Dava, ziynet eşyalarının bedelinin tahsili istemine ilişkindir. Mahkemece davanın zamanaşımı nedeniyle reddine karar verilmiş, hüküm davacı vekili tarafından temyiz edilmiştir.
Davacı vekili dava dilekçesinde müvekkiline düğünde takılan 22 ayar beş adet bilezik, kalın zincire takılı beşibiryerde ve 1 adet taşlı yüzüğün evlilik birliği sırasında davalı tarafından bozdurularak harcandığını belirterek fazlaya ilişkin hakları saklı kalmak kaydıyla ziynet eşyalarının bedeli olarak 5000.-TL"nin dava tarihinden itibaren yasal faiziyle tahsilini istemiştir. Davalı ziynetlerin ekonomik yönden sıkışık oldukları dönemde davacının rızasıyla bozdurulduğunu, davanın bir yıllık zamanaşımı süresi içinde açılmadığını ve davanın reddini savunmuştur.
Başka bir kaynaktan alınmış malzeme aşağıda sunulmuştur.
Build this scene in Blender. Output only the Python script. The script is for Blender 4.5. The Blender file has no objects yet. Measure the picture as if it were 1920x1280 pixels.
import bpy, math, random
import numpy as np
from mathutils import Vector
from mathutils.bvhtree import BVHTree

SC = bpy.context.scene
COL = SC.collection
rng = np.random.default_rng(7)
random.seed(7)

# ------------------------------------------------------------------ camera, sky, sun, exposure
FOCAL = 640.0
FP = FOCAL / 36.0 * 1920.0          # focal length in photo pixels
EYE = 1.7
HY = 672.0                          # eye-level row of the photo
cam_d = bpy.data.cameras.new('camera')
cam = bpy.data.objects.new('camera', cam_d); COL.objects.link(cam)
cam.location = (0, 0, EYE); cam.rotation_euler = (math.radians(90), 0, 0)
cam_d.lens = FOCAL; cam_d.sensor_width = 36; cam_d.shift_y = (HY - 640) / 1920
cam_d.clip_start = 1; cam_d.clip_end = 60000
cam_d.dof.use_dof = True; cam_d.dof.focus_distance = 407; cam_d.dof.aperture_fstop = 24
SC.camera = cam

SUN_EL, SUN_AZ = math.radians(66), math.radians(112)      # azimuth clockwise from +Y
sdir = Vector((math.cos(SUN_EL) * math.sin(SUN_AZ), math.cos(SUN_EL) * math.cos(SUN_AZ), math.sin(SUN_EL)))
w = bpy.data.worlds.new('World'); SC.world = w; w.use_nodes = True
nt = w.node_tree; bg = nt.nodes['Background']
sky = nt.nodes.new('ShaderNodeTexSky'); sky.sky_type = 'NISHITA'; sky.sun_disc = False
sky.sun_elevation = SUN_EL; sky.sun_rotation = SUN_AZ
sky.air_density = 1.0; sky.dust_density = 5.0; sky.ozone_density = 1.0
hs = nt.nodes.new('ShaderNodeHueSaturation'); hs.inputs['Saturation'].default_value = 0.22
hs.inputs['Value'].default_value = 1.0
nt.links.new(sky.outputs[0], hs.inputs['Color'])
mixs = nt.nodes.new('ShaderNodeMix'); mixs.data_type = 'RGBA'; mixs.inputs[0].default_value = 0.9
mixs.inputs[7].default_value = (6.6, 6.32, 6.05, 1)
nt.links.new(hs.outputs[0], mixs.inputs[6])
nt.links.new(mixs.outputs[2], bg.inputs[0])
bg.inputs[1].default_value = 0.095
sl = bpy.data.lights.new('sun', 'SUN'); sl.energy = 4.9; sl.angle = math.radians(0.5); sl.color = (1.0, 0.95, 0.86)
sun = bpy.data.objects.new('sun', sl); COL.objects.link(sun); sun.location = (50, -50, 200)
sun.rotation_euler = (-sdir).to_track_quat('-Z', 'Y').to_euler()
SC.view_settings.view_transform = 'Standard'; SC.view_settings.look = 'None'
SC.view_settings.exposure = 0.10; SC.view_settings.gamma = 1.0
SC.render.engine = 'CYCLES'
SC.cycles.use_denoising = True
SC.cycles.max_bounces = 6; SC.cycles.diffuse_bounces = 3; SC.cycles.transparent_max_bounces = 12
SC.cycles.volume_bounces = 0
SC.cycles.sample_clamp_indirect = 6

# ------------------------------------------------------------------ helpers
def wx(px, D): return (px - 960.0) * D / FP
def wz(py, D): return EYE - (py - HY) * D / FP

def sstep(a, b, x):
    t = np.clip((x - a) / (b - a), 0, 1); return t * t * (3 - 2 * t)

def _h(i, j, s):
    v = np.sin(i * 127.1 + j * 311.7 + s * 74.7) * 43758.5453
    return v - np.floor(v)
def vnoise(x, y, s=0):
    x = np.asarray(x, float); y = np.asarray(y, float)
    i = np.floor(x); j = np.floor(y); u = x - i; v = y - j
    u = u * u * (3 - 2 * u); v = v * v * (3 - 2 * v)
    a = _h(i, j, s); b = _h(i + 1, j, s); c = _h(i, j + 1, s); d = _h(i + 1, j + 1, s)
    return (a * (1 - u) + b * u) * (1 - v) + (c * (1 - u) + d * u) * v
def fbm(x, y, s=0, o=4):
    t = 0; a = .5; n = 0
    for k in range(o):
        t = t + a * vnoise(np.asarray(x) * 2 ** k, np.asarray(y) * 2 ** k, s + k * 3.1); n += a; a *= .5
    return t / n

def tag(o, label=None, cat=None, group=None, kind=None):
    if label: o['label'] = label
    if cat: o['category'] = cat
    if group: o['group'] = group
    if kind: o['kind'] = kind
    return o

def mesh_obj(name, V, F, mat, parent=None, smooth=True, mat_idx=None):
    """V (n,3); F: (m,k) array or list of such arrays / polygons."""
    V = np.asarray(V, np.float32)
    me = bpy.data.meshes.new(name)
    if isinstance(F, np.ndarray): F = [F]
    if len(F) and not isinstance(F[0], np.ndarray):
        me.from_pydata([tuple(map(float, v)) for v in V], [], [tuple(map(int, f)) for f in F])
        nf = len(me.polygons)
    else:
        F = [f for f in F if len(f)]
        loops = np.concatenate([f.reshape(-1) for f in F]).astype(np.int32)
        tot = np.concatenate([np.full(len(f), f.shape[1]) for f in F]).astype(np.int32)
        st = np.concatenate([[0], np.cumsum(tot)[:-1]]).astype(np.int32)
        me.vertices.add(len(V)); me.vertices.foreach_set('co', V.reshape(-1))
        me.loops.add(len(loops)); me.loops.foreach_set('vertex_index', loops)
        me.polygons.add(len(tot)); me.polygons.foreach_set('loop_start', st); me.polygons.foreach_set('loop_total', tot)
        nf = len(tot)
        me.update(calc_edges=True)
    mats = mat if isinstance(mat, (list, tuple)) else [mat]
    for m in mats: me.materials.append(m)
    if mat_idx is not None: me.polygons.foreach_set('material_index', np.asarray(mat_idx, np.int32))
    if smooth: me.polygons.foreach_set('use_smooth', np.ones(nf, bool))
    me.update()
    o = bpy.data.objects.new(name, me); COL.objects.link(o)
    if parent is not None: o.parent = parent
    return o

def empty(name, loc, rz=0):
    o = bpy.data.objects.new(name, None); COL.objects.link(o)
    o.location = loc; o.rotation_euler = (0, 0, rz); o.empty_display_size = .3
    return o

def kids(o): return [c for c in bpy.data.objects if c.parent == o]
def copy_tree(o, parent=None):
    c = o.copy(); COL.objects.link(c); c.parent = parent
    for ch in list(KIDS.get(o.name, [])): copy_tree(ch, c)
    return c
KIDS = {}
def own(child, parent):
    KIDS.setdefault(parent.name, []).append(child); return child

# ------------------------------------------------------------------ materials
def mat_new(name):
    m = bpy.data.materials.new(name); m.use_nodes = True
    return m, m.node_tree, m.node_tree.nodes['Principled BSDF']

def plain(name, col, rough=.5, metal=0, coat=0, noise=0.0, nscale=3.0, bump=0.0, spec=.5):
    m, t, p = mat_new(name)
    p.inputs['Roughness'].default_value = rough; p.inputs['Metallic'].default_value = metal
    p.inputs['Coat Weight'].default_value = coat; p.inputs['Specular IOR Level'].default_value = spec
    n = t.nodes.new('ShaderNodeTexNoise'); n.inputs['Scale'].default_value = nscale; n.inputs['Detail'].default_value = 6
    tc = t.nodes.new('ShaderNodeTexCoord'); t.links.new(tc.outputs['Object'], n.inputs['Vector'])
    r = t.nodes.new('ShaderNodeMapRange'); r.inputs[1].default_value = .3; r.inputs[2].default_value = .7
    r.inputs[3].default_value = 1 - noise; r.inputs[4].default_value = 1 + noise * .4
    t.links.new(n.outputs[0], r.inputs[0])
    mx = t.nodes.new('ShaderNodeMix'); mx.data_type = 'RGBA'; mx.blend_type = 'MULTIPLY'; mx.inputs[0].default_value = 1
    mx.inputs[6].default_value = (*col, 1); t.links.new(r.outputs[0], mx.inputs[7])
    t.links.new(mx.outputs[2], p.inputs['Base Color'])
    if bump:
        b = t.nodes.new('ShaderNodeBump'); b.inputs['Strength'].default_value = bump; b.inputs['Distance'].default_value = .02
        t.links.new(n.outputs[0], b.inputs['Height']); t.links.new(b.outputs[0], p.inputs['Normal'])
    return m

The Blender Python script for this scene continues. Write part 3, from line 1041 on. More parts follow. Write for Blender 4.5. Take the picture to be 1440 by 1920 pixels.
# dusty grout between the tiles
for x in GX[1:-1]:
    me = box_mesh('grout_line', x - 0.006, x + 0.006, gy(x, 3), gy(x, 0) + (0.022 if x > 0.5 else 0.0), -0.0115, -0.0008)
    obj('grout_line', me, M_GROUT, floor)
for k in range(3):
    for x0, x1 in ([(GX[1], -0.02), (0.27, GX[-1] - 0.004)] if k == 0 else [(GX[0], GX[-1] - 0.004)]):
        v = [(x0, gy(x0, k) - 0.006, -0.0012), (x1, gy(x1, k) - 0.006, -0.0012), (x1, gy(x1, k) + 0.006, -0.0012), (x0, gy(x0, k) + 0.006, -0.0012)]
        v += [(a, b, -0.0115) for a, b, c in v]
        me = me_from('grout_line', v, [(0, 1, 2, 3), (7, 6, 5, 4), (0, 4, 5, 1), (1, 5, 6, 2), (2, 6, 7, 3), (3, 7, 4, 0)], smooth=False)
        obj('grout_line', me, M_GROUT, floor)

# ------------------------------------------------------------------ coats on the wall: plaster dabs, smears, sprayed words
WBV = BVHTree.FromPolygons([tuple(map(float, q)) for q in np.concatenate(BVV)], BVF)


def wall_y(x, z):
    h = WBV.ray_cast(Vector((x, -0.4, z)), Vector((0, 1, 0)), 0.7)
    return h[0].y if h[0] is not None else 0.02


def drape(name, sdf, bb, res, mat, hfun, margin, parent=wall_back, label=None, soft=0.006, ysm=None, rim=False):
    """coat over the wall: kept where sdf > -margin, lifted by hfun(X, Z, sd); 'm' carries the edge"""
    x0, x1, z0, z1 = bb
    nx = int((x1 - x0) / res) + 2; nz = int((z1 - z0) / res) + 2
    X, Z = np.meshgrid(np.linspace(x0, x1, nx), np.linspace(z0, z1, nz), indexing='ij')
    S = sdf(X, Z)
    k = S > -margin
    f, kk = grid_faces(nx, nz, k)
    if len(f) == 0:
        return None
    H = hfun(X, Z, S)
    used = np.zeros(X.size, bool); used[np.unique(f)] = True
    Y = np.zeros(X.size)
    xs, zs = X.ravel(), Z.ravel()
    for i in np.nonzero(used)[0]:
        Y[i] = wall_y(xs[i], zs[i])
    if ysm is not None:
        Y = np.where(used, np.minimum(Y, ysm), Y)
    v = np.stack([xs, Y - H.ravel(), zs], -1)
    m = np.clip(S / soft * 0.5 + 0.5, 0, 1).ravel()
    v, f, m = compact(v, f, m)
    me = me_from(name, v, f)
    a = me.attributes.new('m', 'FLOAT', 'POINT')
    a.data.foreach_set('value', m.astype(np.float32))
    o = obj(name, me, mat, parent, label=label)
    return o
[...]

Bir şeye malik olan kimse, hukuk düzeninin sınırları içinde, o şey üzerinde dilediği gibi kullanma, yararlanma ve tasarrufta bulunma yetkisine sahiptir. Malik tasarruf özgürlüğüne yönelik saldırılara el atmanın önlenmesi davası ile karşı koyabileceği gibi istihkak davası ile de karşı koyabilir. Eşya davası bu anlamda bir istihkak davası olmakla istem dava konusu eşyaların; aynen verilmesi, olmadığı takdirde dava tarihindeki bedelinin verilmesi şeklinde gerçekleşmektedir. Dava konusu eşyaların mevcut olduğu tespit edilmiş ise uyuşmazlık mülkiyet hakkına dayandığından olayda zamanaşımı söz konusu olamaz. Dava konusu eşyaların var olduğu tespit edilemez ise istem tazminata ilişkin olduğundan Borçlar Kanununun 125.maddelerinde belirlenen on yıllık zamanaşımı süresinin uygulanması ve karı koca arasındaki davalarda Borçlar Kanununun 132.maddesinin dikkate alınması gerekir.
Olayımıza gelince; mahkemece, taraflar arasındaki boşanma davasının 15.09.2003 tarihinde kesinleştiği, Medeni Kanununun 178. maddesi gereğince bir yıllık zamanaşımı süresi içinde dava açılmadığı gerekçesiyle davanın reddine karar verilmiş ise de, davanın bu maddede sayılan alacak davası olarak nitelenmesi ve zamanaşımı süresinin 1 yıl olarak kabulü doğru değildir. Zira yukarıda açıklandığı üzere dava konusu ziynetlerin davalı tarafça bozdurulduğu anlaşıldığından istem tazminata ilişkin olup, Borçlar Kanununun 125. Maddesinde belirlenen on yıllık zamanaşımı süresinin uygulanması gerekir. Mahkemece işin esasına girilerek tarafların tüm delillerinin toplanıp, varsa tanıklar dinlenerek sonucuna göre bir karar verilmesi gerekirken, yazılı şekilde karar verilmesi doğru olmadığından hükmün bozulması gerekmiştir.
SONUÇ:Yukarıda açıklanan nedenlerle temyiz itirazlarının kabulü ile 6100 sayılı HMK.ya 6217 Sayılı Kanunla eklenen geçici 3.madde hükmü gözetilerek HUMK.nın 428.maddesi uyarınca hükmün BOZULMASINA, istek halinde peşin alınan temyiz harcının temyiz edene iadesine, 22.05.2012 tarihinde oybirliğiyle karar verildi.